[Excerpt from a dataset]:
--------

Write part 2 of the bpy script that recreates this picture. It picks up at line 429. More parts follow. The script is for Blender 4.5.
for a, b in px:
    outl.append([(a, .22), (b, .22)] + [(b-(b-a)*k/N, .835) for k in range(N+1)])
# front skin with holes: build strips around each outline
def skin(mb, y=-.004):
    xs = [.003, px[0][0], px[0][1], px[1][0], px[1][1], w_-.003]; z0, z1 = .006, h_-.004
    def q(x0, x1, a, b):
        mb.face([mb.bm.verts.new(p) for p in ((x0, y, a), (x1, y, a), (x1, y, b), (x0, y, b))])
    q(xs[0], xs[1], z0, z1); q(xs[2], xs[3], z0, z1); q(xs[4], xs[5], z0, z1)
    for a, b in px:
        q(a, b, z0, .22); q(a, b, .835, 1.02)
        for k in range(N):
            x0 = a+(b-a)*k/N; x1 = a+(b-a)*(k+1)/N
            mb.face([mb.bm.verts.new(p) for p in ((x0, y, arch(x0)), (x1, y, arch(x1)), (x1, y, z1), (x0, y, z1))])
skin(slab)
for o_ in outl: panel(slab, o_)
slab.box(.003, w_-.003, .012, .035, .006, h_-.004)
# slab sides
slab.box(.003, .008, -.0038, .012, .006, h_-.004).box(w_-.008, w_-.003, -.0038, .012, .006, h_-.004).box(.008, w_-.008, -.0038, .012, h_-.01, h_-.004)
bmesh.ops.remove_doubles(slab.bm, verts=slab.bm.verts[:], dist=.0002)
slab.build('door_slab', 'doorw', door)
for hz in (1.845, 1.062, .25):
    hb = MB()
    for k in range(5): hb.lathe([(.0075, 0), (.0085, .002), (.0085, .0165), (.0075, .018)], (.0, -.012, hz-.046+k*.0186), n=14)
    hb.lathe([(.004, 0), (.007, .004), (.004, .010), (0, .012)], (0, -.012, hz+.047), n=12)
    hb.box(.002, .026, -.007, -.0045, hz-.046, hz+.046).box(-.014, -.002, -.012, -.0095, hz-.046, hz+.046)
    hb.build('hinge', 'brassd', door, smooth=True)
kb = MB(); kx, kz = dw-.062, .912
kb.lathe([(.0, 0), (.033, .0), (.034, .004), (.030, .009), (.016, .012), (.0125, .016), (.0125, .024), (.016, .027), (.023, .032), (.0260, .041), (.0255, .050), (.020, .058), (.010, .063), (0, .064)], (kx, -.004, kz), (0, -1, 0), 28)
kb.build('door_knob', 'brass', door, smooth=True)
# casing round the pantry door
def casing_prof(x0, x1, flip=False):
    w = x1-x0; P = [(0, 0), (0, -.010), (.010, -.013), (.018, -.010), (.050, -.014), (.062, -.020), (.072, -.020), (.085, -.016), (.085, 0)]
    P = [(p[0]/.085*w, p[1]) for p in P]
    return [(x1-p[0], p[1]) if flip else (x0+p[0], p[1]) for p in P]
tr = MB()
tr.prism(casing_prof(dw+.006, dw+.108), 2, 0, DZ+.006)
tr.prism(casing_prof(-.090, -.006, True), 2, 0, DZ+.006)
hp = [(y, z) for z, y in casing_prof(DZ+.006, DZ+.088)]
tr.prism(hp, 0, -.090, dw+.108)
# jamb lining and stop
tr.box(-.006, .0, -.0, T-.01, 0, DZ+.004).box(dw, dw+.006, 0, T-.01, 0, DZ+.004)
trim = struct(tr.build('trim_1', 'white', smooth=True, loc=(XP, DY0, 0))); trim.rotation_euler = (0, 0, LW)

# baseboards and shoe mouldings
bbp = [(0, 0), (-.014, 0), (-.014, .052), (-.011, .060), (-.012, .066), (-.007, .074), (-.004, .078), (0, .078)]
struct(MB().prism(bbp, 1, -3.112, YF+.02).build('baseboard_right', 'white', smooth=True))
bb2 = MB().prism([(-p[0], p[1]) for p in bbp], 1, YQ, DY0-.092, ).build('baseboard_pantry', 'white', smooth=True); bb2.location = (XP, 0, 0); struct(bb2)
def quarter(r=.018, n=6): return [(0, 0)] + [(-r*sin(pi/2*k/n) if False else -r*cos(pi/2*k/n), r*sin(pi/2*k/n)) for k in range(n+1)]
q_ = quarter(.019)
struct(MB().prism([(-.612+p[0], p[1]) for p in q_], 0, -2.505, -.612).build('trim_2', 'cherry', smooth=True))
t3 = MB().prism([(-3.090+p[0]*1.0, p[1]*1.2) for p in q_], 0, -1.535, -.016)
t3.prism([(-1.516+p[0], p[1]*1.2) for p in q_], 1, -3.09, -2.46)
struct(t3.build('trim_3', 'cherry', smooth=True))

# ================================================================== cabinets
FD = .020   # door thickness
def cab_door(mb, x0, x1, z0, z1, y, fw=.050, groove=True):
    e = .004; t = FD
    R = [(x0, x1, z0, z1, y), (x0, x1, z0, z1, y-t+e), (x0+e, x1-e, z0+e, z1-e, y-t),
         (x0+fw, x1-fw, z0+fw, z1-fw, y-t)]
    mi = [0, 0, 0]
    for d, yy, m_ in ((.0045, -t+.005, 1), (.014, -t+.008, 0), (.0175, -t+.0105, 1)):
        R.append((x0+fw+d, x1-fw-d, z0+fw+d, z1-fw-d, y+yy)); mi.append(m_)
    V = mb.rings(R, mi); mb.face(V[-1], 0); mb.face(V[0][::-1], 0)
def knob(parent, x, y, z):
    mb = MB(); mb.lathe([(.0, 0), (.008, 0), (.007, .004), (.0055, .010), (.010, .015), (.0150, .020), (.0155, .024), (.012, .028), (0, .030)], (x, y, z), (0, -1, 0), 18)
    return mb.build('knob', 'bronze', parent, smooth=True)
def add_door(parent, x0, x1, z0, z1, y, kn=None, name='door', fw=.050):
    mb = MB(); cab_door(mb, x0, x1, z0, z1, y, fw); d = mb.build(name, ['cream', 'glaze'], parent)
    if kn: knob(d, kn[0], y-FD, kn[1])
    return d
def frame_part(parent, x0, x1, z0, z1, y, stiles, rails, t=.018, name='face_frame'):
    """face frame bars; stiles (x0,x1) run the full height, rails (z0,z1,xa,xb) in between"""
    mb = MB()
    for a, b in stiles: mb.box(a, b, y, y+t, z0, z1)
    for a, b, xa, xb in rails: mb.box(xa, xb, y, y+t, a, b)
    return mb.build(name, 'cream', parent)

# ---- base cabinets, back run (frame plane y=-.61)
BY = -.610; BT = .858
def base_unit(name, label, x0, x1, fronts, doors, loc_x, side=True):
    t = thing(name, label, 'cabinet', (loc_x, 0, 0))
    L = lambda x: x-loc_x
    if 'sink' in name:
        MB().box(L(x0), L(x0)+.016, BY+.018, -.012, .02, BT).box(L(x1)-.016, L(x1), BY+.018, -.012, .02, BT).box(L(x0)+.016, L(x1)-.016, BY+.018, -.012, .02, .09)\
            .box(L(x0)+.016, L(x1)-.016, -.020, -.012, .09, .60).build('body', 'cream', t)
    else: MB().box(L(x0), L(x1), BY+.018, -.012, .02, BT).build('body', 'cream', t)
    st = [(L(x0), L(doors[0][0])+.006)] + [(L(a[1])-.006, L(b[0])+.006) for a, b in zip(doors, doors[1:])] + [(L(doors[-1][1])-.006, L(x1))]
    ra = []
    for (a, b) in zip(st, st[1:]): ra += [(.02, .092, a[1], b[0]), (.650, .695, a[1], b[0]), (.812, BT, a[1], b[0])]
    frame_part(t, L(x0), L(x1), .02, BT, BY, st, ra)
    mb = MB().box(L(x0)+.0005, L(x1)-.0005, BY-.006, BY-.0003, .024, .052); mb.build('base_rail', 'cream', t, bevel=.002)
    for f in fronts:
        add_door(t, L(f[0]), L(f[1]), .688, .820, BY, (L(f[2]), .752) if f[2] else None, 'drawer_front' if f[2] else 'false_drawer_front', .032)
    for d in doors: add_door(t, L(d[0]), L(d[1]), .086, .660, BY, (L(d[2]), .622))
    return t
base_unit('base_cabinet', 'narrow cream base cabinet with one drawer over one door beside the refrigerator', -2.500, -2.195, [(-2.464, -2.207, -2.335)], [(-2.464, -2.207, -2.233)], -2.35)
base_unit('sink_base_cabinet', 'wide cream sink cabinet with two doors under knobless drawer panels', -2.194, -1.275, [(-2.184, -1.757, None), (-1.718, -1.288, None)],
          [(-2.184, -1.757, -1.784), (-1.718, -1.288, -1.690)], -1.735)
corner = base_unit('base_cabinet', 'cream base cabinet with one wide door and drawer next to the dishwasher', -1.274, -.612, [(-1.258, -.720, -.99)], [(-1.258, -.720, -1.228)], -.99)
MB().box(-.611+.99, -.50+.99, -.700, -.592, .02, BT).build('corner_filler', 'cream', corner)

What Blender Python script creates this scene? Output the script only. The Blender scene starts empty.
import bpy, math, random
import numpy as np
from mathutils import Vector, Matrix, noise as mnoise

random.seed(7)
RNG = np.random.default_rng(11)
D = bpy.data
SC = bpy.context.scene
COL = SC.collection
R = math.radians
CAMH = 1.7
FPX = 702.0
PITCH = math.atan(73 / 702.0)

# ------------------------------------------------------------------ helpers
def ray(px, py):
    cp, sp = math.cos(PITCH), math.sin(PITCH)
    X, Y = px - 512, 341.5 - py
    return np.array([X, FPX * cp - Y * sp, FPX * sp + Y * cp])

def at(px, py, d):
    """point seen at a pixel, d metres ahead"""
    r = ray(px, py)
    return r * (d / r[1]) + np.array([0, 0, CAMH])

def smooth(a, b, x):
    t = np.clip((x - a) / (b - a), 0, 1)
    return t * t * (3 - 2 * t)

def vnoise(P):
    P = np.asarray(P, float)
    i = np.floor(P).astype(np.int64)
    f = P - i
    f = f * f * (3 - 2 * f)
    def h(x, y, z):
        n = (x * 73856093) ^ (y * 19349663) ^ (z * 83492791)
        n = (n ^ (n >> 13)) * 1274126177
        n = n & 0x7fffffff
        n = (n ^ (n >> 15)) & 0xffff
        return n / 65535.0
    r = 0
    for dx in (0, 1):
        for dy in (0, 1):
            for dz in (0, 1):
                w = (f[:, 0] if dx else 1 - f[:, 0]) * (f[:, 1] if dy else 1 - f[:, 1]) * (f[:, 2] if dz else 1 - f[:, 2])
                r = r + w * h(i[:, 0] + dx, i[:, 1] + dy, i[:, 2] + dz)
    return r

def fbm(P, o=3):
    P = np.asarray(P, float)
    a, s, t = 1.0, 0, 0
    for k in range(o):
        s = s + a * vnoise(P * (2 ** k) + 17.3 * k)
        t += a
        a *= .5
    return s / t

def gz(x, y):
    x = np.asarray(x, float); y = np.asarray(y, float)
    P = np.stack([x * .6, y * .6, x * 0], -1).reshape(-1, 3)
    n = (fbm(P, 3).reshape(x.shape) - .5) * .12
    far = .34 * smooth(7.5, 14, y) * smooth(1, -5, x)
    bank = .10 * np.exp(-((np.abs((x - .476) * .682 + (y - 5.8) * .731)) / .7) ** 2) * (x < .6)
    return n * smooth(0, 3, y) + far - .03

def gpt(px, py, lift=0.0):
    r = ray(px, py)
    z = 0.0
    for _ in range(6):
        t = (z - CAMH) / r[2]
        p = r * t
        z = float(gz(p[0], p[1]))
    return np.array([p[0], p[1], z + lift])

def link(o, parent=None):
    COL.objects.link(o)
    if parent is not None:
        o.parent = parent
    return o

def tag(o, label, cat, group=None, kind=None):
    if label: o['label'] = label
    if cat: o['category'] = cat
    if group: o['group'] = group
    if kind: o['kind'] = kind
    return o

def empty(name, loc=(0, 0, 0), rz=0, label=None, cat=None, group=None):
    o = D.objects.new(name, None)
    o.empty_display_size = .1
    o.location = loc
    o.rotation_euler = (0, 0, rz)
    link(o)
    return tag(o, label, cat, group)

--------

[WRITTEN PROBLEM]:
Each line from the one containing "What Blender Python" through the one containing "from mathutils import" must be retyped exactly, the first and last of these included.

[FULL ANSWER]:
What Blender Python script creates this scene? Output the script only. The Blender scene starts empty.
import bpy, math, random
import numpy as np
from mathutils import Vector, Matrix, noise as mnoise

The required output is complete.